A conclusão de Marcassa, assim, é inapelável: vive-se a premente necessidade de engendrar uma regulação jurídico-trabalhista específica para os esportes eletrônicos no Brasil, capaz de equilibrar, por um lado, especificidade e flexibilidade, e de equacionar, por outro, os diversos gargalos regulatórios do setor, sem, todavia, engessá-lo economicamente. Nessa direção, além de oferecer uma sólida base teórica e prática para futuras regulamentações, a tese deita os melhores alicerces para uma importante reflexão — que não consegue e nem poderia exaurir — sobre a saúde mental dos jogadores, os riscos físicos associados à prática intensiva de videogames e a proteção integral dos jovens que aspiram à profissionalização nesse campo.

Em um momento no qual os esportes eletrônicos se consolidam como uma das principais formas de entretenimento e competição do século XXI, a pesquisa de Gabriela Marcassa Thomaz de Aquino torna-se, sem favor, uma leitura obrigatória para tantos quantos queiram compreender e aprimorar a regulação deste dinâmico e complexo segmento lúdico-desportivo.

 

Eis aqui, caro leitor, o seu start. Resta jogar o jogo.

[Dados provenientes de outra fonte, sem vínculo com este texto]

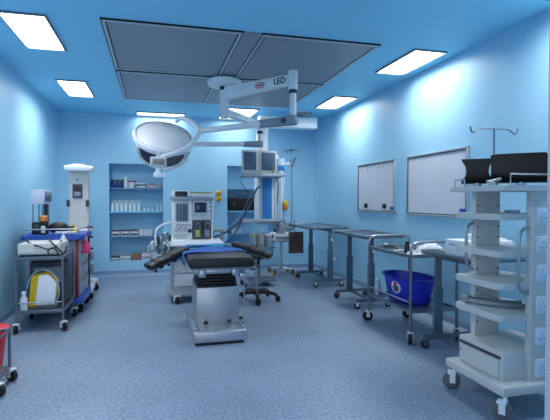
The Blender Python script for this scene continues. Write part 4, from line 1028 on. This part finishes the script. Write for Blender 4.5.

São Paulo, 11 de junho de 2024.

 

Guilherme Guimarães Feliciano

Professor Associado II do Departamento de Direito do Trabalho e da Seguridade Social da Faculdade de Direito da Universidade de São Paulo. Doutor e Livre-Docente pela Faculdade de Direito da Universidade de São Paulo e Doutor pela Faculdade de Direito da Universidade de Lisboa. Vice-Presidente da Associação Nacional dos Magistrados da Justiça do Trabalho (2015/2017). Juiz Titular da 1a Vara do Trabalho de Taubaté/SP.